House hunting? Look not just for what’s there, but for what is missing!

Steps need handrailIf you see a driveway, you may notice that it has cracks.  If you see an air conditioner condenser unit, you may spot some rust and register it as older. There are many items you come across when house hunting in Silicon Valley that you may find to be in good or poor condition.

A little tougher is to notice what’s not there at all.

A good Realtor who’s got plenty of experience will help you find the “hidden costs” in what’s missing in a property.  Many such items may appear in a property inspection report, but wouldn’t it be nice to learn about them while viewing the property, and not while slogging through hundreds of pages?

Backing up, then, ideally you’ll get up to speed by learning, or having your real estate agent, point out to you the un-obvious.  Here are a few things to consider:

  • If there are 3 steps or more, there should be a handrail
  • A water heater in a garage should be on a raised platform
  • If a bathroom or kitchen is remodeled, there should be outlets which are GFCI protected every few feet (telltale sign of remodeling without permits is the lack of outlets)
  • A chimney stack should have a spark arrestor and a rain cap
  • A pool should be fenced (the whole yard can be fenced)
  • Many homes staged to sell have had all window coverings removed.  This makes the living areas sunnier and more appealing, but it also means the new owner will spend hundreds or thousands of dollars to get curtains, blinds, shades, or other window coverings up for needed privacy.
  • If it is a very cold, frosty morning, the roof ought to also have frost!

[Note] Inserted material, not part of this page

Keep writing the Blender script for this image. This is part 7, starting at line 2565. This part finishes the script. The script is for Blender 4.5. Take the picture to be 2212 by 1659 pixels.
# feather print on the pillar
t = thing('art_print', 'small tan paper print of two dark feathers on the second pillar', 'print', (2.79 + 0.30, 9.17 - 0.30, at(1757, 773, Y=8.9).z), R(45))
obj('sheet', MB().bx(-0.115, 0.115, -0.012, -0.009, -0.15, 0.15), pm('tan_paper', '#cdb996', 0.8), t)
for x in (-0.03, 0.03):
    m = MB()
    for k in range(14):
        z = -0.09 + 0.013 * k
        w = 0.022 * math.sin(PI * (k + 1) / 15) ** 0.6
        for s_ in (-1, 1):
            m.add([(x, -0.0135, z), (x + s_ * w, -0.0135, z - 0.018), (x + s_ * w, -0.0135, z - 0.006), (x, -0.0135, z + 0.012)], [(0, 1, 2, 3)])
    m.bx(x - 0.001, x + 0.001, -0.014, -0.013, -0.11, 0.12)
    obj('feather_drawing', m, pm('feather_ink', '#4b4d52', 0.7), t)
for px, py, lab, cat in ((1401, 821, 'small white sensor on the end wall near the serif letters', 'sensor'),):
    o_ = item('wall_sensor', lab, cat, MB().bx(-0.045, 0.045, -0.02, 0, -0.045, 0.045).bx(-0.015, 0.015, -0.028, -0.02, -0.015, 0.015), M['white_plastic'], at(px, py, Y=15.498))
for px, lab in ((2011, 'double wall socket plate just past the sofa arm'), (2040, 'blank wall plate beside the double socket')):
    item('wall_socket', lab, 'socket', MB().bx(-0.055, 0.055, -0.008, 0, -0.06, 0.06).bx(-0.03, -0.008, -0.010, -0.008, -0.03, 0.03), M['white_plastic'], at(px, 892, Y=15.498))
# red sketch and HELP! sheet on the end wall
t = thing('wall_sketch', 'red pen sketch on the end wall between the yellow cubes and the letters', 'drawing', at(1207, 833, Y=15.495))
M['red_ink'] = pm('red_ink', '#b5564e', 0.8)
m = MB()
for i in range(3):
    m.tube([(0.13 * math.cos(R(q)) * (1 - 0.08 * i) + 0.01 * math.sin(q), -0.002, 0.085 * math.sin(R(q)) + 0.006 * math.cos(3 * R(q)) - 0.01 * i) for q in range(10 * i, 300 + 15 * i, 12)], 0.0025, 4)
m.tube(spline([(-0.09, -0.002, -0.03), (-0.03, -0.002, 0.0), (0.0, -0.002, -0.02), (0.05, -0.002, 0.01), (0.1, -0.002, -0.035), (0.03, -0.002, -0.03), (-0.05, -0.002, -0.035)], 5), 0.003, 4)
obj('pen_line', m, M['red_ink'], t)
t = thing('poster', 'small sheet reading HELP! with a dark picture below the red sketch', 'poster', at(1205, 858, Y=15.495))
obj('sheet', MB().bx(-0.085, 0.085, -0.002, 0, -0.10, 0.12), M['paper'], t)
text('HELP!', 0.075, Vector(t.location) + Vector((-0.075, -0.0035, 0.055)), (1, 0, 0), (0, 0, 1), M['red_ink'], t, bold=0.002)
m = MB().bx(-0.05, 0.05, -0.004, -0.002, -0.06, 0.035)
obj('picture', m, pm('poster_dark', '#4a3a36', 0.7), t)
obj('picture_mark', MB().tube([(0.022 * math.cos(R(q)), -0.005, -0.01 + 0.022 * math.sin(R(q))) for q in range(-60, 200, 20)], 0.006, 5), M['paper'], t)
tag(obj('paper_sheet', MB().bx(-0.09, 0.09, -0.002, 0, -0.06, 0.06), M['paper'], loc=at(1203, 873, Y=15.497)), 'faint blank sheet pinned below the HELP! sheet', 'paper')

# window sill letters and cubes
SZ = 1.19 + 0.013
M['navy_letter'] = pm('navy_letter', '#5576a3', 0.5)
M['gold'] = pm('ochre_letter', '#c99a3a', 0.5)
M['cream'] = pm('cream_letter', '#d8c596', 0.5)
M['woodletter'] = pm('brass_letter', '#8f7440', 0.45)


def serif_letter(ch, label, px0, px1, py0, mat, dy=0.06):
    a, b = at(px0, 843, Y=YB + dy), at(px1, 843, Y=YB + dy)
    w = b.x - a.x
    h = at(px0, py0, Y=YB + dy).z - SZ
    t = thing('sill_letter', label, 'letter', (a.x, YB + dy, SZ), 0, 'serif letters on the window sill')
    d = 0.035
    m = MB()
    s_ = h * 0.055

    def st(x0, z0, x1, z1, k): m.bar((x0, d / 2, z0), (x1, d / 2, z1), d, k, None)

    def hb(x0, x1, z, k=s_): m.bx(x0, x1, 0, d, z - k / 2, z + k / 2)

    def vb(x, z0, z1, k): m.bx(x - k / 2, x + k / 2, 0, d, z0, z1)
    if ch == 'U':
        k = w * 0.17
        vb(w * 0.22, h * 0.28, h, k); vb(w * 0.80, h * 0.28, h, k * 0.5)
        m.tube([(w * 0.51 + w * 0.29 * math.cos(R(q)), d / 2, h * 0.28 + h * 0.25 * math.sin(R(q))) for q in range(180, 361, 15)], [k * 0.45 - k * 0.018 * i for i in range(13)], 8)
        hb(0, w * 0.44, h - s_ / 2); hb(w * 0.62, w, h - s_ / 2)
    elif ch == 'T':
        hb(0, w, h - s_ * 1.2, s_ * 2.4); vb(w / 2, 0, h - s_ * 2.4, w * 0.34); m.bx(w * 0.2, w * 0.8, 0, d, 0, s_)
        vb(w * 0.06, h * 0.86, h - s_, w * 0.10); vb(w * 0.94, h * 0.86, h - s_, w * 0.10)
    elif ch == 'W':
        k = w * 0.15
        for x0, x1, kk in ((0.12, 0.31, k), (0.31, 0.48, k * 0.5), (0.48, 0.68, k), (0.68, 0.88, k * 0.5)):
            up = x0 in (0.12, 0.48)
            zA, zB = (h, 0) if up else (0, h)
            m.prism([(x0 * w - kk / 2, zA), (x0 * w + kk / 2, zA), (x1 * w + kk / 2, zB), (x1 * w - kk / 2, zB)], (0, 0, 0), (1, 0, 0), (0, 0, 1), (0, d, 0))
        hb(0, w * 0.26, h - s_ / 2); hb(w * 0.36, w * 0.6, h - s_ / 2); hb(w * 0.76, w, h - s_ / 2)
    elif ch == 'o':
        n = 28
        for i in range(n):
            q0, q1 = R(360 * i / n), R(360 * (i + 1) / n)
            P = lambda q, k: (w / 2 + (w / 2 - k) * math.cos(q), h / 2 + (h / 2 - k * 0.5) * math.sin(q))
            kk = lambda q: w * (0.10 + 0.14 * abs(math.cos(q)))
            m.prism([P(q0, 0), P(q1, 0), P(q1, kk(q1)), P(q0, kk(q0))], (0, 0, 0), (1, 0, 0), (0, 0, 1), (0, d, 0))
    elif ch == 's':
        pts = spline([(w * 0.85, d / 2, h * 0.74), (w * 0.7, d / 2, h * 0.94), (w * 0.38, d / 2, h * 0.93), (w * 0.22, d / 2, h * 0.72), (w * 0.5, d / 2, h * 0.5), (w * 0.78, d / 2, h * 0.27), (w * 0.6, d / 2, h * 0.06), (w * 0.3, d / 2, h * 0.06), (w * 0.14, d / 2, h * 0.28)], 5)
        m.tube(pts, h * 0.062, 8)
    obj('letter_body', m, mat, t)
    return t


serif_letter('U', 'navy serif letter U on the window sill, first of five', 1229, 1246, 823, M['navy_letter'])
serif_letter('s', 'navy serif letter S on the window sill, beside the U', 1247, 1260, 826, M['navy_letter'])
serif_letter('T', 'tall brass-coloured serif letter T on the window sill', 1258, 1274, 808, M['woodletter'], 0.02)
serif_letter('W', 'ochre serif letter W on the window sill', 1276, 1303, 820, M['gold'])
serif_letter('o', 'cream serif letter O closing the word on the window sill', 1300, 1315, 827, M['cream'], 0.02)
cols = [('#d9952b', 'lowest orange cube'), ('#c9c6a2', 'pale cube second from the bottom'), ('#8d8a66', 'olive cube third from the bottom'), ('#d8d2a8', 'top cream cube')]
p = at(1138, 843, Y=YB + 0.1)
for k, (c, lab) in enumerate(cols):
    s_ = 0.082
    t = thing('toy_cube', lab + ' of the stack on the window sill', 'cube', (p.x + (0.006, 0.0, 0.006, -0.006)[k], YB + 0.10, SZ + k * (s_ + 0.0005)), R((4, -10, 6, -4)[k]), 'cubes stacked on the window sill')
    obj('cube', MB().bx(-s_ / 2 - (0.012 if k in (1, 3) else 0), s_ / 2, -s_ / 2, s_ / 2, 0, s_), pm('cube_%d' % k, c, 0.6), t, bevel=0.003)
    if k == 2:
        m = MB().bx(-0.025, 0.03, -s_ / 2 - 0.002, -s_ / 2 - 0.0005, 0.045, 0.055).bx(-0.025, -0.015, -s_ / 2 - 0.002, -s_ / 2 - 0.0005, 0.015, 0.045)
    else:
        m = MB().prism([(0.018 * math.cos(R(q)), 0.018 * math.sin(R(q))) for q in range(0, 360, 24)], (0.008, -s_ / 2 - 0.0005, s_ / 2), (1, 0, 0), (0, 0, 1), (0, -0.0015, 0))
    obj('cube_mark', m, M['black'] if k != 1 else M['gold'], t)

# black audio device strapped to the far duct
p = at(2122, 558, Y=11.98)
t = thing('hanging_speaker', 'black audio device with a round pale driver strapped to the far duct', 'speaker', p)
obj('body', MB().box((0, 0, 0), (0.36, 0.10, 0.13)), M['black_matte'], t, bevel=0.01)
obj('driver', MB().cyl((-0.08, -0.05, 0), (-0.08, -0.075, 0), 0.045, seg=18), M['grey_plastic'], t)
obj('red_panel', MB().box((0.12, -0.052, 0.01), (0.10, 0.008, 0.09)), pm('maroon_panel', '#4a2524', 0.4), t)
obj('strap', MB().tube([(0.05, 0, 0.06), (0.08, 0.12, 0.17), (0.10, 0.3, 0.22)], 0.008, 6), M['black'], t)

If that is missing, the heat from the home is escaping and warming up the roof to melt it – and insulation needs to be added or improved.

When you begin to house hunt, you will find that every home has some flaws and any home purchase will involve compromises.  Do work with a real estate sales person who can and will educate you every step of the way – there are nuances at every turn.  Some agents will not want to muddy the water by pointing out relatively small items that aren’t quite right.  But learning what they are upfront will help protect you from hidden costs later – so ask to be taught.